Sembra così facile guardare dietro l’orrore, almeno è un’illusione, Le Ragazze di Emma Cline è un libro che non si dimentica, scritto talmente bene da ingabbiarti: la recensione di The Girls è un viaggio in una settimana di notte improbabili. Sapete quando non riuscite a chiudere occhio, e fissate il soffitto o un punto preciso agganciato con lo sguardo, per me la cassettiera nera, accanto al letto. Meglio non addentrarsi nelle ragioni dell’insonnia, ma quando succede c’è un’idea sola come un assillo nella testa. Devi dormire, devi dormire, devi dormire. Quando ho iniziato Le Ragazze di Emma Cline erano giorni così. Ed è successo che dopo aver fissato il cassetto per dieci minuti ho sentito un improvviso senso di sollievo. Avevo un libro bello da leggere. Inquietante e bello. E di non dormire non mi importava più. Quindi in una settimana di lampade accese quando capitava, ho conosciuto Evie, una quattordicenne che nel 1969 scopre la deriva, la distruzione, la vita ai margini, la follia, l’amore distorto e il sesso. E’ una Evie ormai sessantenne che ci riporta indietro in quegli anni, la summer love californiana, dove lei, una ragazzina sola, non fa altro che cercare l’altro fuori da sé che la accolga per ricomprendersi e specchiarsi. E’ sola Evie, il padre si è risistemato con una donna molto più giovane, la madre new age non sa capirla. Entra in crisi il rapporto con la sua migliore amica e qui inizia l’altra vita di Evie.

Non appena mi cadde l’occhio sulle ragazze che attraversavano il parco la mia attenzione restò fissa su di loro. Quella dai capelli neri con le sue accompagnatrici, la loro risata un rimprovero alla mia solitudine. Stavo aspettando che succedesse qualcosa, senza sapere cosa. E poi ecco

Queste ragazze che attraversano il parco come squali nell’acqua, attraggono Evie in maniera morbosa. Suzanne dalla bellezza “selvatica” è il suo aggancio, il magnete che la attrae e le dà un senso. Rude, enigmatica, per lei e con lei, in un rapporto che le farà conoscere per la prima volta l’amore anche se mai ammesso, Evie entra nella fattoria. E’ una comune dominata da Russel che insieme alla sue ragazze vive senza regole, se non le sue, sognando di diventare un musicista di grido, praticando una carismatica alternativa alle dinamiche sociali.
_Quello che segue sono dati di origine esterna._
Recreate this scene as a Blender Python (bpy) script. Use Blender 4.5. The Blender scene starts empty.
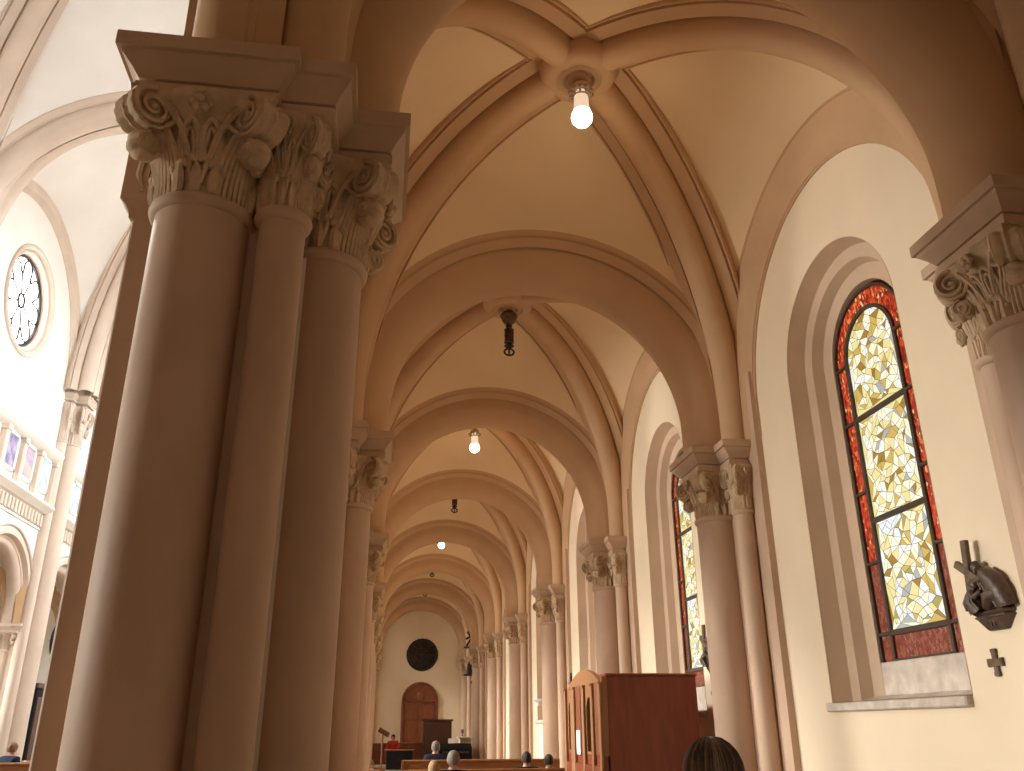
import bpy, math, random
from math import pi, sin, cos, sqrt, radians
from mathutils import Vector, Matrix
from mathutils.geometry import tessellate_polygon
random.seed(7)
sc = bpy.context.scene
COL = sc.collection

# ------------------------------------------------------------------ materials
def new_mat(name):
    m = bpy.data.materials.new(name); m.use_nodes = True
    nt = m.node_tree
    return m, nt, nt.nodes['Principled BSDF']

def plaster(name, rgb, rough=.8, var=.10, scale=1.6, bump=.0, bscale=30, stretch=(1, 1, 1), rgb2=None, spec=.25):
    m, nt, b = new_mat(name); N = nt.nodes; Lk = nt.links
    tc = N.new('ShaderNodeTexCoord'); mp = N.new('ShaderNodeMapping'); mp.inputs['Scale'].default_value = stretch
    n = N.new('ShaderNodeTexNoise'); n.inputs['Scale'].default_value = scale; n.inputs['Detail'].default_value = 6
    r = N.new('ShaderNodeValToRGB')
    d = rgb2 or tuple(max(0, c * (1 - var)) for c in rgb)
    u = rgb if rgb2 else tuple(min(1, c * (1 + var * .5)) for c in rgb)
    r.color_ramp.elements[0].color = (*d, 1); r.color_ramp.elements[1].color = (*u, 1)
    r.color_ramp.elements[0].position = .35; r.color_ramp.elements[1].position = .65
    Lk.new(tc.outputs['Object'], mp.inputs[0]); Lk.new(mp.outputs[0], n.inputs['Vector'])
    Lk.new(n.outputs['Fac'], r.inputs[0]); Lk.new(r.outputs[0], b.inputs['Base Color'])
    b.inputs['Roughness'].default_value = rough
    b.inputs['Specular IOR Level'].default_value = spec
    if bump:
        n2 = N.new('ShaderNodeTexNoise'); n2.inputs['Scale'].default_value = bscale; n2.inputs['Detail'].default_value = 4
        Lk.new(mp.outputs[0], n2.inputs['Vector'])
        bp = N.new('ShaderNodeBump'); bp.inputs['Strength'].default_value = bump; bp.inputs['Distance'].default_value = .02
        Lk.new(n2.outputs['Fac'], bp.inputs['Height']); Lk.new(bp.outputs[0], b.inputs['Normal'])
    return m

def wood(name, c1, c2, rough=.4, scale=3., stretch=(8, 8, 1)):
    m = plaster(name, c1, rough, 0, scale, .08, 20, stretch, c2, .4)
    return m

def emit(name, rgb, s):
    m, nt, b = new_mat(name)
    b.inputs['Base Color'].default_value = (*rgb, 1)
    b.inputs['Emission Color'].default_value = (*rgb, 1); b.inputs['Emission Strength'].default_value = s
    return m

def shard_glass(name, scale, stops, strength, edge=.06, stretch=(1, 1, 1)):
    """stained glass lit from outside: shards of colour between thin dark joints"""
    m, nt, b = new_mat(name); N = nt.nodes; Lk = nt.links
    tc = N.new('ShaderNodeTexCoord'); mp = N.new('ShaderNodeMapping'); mp.inputs['Scale'].default_value = stretch
    v = N.new('ShaderNodeTexVoronoi'); v.inputs['Scale'].default_value = scale; v.distance = 'MINKOWSKI'; v.inputs['Exponent'].default_value = .75
    v.inputs['Randomness'].default_value = 1
    e = N.new('ShaderNodeTexVoronoi'); e.inputs['Scale'].default_value = scale; e.feature = 'DISTANCE_TO_EDGE'
    v.distance = 'EUCLIDEAN'
    sp = N.new('ShaderNodeSeparateColor'); r = N.new('ShaderNodeValToRGB'); r.color_ramp.interpolation = 'CONSTANT'
    els = r.color_ramp.elements
    for i, (p, c) in enumerate(stops):
        el = els[i] if i < 2 else els.new(p)
        el.position = p; el.color = (*c, 1)
    lt = N.new('ShaderNodeMath'); lt.operation = 'GREATER_THAN'; lt.inputs[1].default_value = edge
    mx = N.new('ShaderNodeMix'); mx.data_type = 'RGBA'
    mx.inputs[6].default_value = (.05, .035, .02, 1)
    Lk.new(tc.outputs['Object'], mp.inputs[0])
    for t in (v, e): Lk.new(mp.outputs[0], t.inputs['Vector'])
    Lk.new(v.outputs['Color'], sp.inputs[0]); Lk.new(sp.outputs[0], r.inputs[0])
    Lk.new(e.outputs['Distance'], lt.inputs[0]); Lk.new(lt.outputs[0], mx.inputs[0]); Lk.new(r.outputs[0], mx.inputs[7])
    Lk.new(mx.outputs[2], b.inputs['Emission Color']); b.inputs['Base Color'].default_value = (.10, .02, .012, 1)
    b.inputs['Emission Strength'].default_value = strength; b.inputs['Roughness'].default_value = .25
    return m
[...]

C’è la droga, l’orgia è la normalità, gli acidi anche, i bambini vengono cresciuti insieme e allevati senza legami, c’è il sesso, la sporcizia, l’uso delle ragazze come strumenti, soggiogate dal leader, connesse da un imprinting con il guru.

Mia madre sarebbe stata via tutto il giorno, l’alcol mi aiutava a stenografare la mia solitudine. Era strano che ci volesse così poco per provare sensazioni diverse, che ci fosse un metodo sicuro per ammorbidire la massa in crostata della mia tristezza

Il romanzo di Emma Cline è tratto da un fatto di cronaca che ha sconvolto l’America, la strage compiuta da Charles Manson e la sua Family – le ragazze appunto – nella villa occupata in quel periodo da Roman Polanski e la moglie, incinta di otto mesi, Sharon Tate. Il regista quella notte era fuori per lavoro e in casa, quando irruppe la squadra di Manson, che uccise cinque persone tra cui appunto la moglie di Polanski. Il proprietario della villa era un produttore che non aveva aiutato l’ascesa del guru nel campo musicale. E questa è la storia che Emma Cline ci racconta su Russel, Suzanne e le altre. La setta omicida. Evie, che non parteciperà alla notte della follia per poco, per una scelta che sembra casuale, per tutta la vita porterà i segni dentro di lei di quel passato impronunciabile. Attraverso i suoi occhi e la penna incredibilmente abile di Emma Cline andiamo nei meandri di quell’orrore, guardando da vicino cosa sia perdere se stessi. Un libro che si può leggere anche senza conoscere la cronaca di quegli anni, sorprendentemente efficace nel trasportarci nelle menti, tra le ragazze. Restando sempre perfettamente in bilico. Non riusciamo a farci pervadere da nessuna empatica capacità di immedesimazione ma nello stesso tempo le distanze tra queste umanità, appaiono terribilmente brevi.